In the wake of World War II, young veteran Cleo Fitterling returned home, wondering how he was going to make a living. Drawn to farming, he enrolled at a local college and began taking classes in agriculture, later buying acreage southeast of Kansas City. But what name should he give this ornery stretch of land he began to tame? The work was endless but rewarding. It was costly. As the realities of the toil swiftly struck, Fitterling registered his dark-humored choice: He called it Mounting Debt Farm.
And so it remained for many years, even as Fitterling began to make a solid living, says his daughter, Bonnie Fitterling Braun, who now farms with her husband in Fairfield, Pa. Mounting Debt was long ago sold, the name changed.
That’s the thing about names. Sociologists believe that we christen people, places, and things in hopes that they remain eternal. But names reflect both place and time. They slip away, to be replaced by new ones.
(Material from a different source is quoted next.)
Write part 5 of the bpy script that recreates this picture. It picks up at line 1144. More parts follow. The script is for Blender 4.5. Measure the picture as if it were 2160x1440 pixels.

Historically, farms were named for the families who owned and worked on them — the Johnson, the Smith, or the Kozlowski farm, let’s say, noting a period of time when families farmed together and the farmstead was handed down through the generations. A more poetic farmer might have gleaned a name from the surrounding landscape: Rolling Hills, Fresh Spring …
These days, younger and more modern farmers are giving their land names that reflect both marketing savvy and a dash of whimsy.
In Ilderton, Ontario, Josie Salomons, her husband Nick, and two children run the five-acre Flock Ewe Farms (12 ewes, one ram) named on a giddy lark after rejecting more conventional names. “It raises eyebrows,” Nick says. “I’m not sure if the name contributes to new customers, but it adds to the story. It’s one more notable layer in people sharing their experience of buying farm-fresh, grass-fed lambs.”
In Woodland, Calif., say hey to the Say Hay Farms, run by Chris Hay, who started his 20-acre organic spread in 2010. Seeking a memorable name, Hay says he settled on the word-play because it “seemed to make people smile.” The former Berkeley resident says he’s preparing to add another 30 acres to the farm where he grows mixed veggies and raises pasture chickens for eggs.
An urban farm in North Portland goes by Wealth Underground. In Lakeview, Mich., the owners of Blazing Pitchforks Ranch named their small chicken, rabbit, goat, and duck farm for the speed at which their children tend to the barn when promised a reward. It boiled down to brevity for the LoTfotL Community Farm in Elkhorn, Wis., where April Yud says the acronym stands for Living Off The Fat Of The Land.
Toril Fisher literally pulled the name of her 27-acre spread in Driftless, Wis., out of the air. As she tells it, she and her husband were out driving on the winding country roads shortly after they bought the place, when they became lost.
“My husband asked me if I had any clue how to find our way back to the farm,” she recalls. “We live on a ridgetop and you can’t see the horizon line, only the sky. All I could recall was that there had been a big cloud to the left, so I told him to look for a steep hill near a cloud, and we found it, along with our name” — Second Cloud On The Left Farm.
Glean the internet and you’ll find discussion boards where farmers test-run possible names. Dig and you’ll find dozens of variations on what ails a farmer, using the word acre — Headacre Farm, Tooth Acres Farm, R Heart Acres and a gazillion reinterpretations of donkey (My Ass Acres) and dairy operations where udder is often blended with delight, happiness, or chaos.
Queer farmers have chosen colorful names for their highly successful farms. West Berkeley is home to the Green Faerie Farm, co-founded by Jim Montgomery and named after the Radical Fairies, founded by gay activists in the 1970s. In Indianapolis, urban farmers Kay Grimm and Sue Spicer run a permaculture fruit farm called Fruit Loop Acres.
New names, all. But some old names do seem to stick.
Take, for example, the six-acre dairy farm on the side of a hill in Westminster, Md., started by another WWII vet, Earl Moran. Because Moran couldn’t stay ahead of the endless chores, his father named the spread Nev-R-Dun Farm.
In 1999, when looking for land to farm, Tom Reinhardt came across the old Moran land, its name still posted in the driveway. “It’s my farm now and I kept the name because it fits me, too,” says Reinhardt, who worked in restaurants before deciding to farm and now raises organic vegetables. “I’m never close to done at the end of a day.”
Turns out he’s not alone. Several hundred miles away, up in Arundel, Me., Stacy and Marylyn Wentworth run a cooperative they’ve owned since the early 1970s. Stacy says a friend appeared on his doorstep one Christmas, after the Wentworth’s had been farming for two years, with a homemade wooden sign. That sign still hangs over their door. The hand-carved letters spell out, Neverdun Farm.